**GIVEN INSTRUCTION**
Look over the lines below. Report each one that includes the string "scale".
--- Start ---
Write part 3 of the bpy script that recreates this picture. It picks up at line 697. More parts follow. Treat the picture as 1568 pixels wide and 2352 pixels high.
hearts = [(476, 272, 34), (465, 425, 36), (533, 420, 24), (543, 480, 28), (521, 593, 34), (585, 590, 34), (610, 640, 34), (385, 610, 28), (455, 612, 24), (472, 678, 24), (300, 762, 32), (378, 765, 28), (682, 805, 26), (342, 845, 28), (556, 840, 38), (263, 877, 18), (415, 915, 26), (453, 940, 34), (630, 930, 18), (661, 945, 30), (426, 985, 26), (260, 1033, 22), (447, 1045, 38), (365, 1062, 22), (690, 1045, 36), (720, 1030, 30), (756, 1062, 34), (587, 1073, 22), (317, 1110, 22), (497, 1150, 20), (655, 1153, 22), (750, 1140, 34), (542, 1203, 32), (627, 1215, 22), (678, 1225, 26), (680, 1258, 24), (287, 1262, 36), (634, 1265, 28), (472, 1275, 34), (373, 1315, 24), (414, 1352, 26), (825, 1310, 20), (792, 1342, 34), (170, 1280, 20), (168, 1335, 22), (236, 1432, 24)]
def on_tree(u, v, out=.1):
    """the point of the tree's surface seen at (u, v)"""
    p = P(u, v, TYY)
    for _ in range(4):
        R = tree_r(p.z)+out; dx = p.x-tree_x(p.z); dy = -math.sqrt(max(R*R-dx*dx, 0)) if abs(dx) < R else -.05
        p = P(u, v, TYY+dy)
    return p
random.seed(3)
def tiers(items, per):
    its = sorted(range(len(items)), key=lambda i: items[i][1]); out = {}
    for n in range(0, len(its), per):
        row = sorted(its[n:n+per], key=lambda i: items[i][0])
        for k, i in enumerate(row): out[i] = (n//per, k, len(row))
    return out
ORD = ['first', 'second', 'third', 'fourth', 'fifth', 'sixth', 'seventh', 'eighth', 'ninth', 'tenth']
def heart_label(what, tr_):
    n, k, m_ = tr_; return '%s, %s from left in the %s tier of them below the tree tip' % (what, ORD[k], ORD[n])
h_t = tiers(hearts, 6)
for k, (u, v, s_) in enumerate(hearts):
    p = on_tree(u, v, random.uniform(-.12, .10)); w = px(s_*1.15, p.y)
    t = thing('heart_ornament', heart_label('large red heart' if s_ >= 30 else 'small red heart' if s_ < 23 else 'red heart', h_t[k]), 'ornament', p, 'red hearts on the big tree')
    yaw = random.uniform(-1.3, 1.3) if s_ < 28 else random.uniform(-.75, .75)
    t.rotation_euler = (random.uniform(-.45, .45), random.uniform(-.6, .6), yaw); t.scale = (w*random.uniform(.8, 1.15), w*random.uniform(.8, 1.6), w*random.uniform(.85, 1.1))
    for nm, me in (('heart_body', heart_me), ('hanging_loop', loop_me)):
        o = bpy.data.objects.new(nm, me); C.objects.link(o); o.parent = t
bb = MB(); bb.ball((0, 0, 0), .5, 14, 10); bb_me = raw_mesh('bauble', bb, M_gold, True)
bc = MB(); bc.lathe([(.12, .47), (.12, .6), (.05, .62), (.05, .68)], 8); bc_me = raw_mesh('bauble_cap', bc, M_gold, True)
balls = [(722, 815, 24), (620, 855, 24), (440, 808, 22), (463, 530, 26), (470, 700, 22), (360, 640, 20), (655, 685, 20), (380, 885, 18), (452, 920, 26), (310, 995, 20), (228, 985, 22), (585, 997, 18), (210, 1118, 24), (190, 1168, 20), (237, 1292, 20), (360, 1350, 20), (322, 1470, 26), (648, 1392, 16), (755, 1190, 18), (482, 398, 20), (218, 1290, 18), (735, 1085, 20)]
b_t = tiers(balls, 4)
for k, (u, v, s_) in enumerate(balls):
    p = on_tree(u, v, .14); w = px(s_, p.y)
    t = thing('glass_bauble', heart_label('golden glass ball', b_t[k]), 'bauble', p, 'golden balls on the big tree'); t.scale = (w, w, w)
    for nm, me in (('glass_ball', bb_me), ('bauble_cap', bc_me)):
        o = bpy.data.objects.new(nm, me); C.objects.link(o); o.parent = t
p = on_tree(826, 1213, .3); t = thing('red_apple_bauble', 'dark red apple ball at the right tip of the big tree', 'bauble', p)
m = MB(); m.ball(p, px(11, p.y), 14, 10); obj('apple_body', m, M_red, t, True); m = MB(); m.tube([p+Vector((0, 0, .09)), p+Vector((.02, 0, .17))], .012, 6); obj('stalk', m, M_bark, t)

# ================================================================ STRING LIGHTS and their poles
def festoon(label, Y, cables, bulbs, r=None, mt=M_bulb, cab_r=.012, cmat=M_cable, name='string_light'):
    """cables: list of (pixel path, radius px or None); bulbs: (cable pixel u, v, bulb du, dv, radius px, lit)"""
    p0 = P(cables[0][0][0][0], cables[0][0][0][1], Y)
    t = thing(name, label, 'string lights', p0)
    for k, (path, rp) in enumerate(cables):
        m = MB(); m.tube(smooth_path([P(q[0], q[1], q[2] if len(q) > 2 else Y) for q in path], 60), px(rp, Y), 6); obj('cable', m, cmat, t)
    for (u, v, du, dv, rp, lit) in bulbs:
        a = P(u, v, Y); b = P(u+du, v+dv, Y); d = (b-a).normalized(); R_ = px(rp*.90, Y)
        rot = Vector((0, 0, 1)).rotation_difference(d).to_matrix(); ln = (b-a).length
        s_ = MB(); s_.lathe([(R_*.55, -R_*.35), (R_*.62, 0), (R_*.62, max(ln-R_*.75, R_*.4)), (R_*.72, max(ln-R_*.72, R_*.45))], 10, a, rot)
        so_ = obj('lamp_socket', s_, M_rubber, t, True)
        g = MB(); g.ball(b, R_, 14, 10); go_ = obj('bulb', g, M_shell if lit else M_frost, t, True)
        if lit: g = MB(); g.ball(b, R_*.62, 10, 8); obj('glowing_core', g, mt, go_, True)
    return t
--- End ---
**RESULT**
    t.rotation_euler = (random.uniform(-.45, .45), random.uniform(-.6, .6), yaw); t.scale = (w*random.uniform(.8, 1.15), w*random.uniform(.8, 1.6), w*random.uniform(.85, 1.1))
    t = thing('glass_bauble', heart_label('golden glass ball', b_t[k]), 'bauble', p, 'golden balls on the big tree'); t.scale = (w, w, w)